D’autres exemples de travail collaboratif ont été évoqués. Alain Doustalet, d’Orange, a ainsi présenté des programmes de formation mis en place, en particulier, pour les enquêteurs.

 

Les internautes, acteurs de la lutte contre la cybercriminalité

Collaboration entre les pouvoirs publics et l’industrie numérique, mais aussi collaboration entre les associations et les utilisateurs. Des plateformes de signalement, qui font appel aux internautes existent déjà.

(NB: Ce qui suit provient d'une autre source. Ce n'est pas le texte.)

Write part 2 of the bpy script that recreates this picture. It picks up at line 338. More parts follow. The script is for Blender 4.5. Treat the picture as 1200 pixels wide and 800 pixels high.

Valérie Maldonado a dressé le bilan de Pharos, qui traite les signalements envoyés par n’importe quel internaute ou par les professionnels du net, les sociétés qui ont des services de modération… Valérie Maldonado a précisément décrit le fonctionnement de cette plateforme, gérée par 14 fonctionnaires. Un outil qui fonctionne bien (123 000 signalements en 2013, contre 52 000 en 2009, année de lancement de la plateforme). Diversité des infractions en cause : pédopornographie, exploitation sexuelle, mais aussi xénophobie, incitation à l’usage de stupéfiants, escroqueries, incitations à la violence… Mais la plateforme est gérée par une équipe limitée (12 enquêteurs et deux cadres). Nécessité d’autres moyens.

Carole Gay, a présenté le service de signalement en ligne « pointdecontact.net », InHope. Créée en 1999 avec le soutien du Plan d'action pour un Internet plus sûr de la Commission européenne, l'association INHOPE a pour but de favoriser une collaboration entre les prestataires de dispositifs de signalement en ligne (ou "hotlines") en Europe et dans le monde. Cette initiative est l'une des rares réponses globales apportées au problème des activités et des contenus illégaux sur Internet. 5729 signalements ont été enregistrés en 2013.

« Aujourd’hui, la personne qui peut apporter le plus dans ce combat, ce sont les internautes », a conclu Alain Doustalet.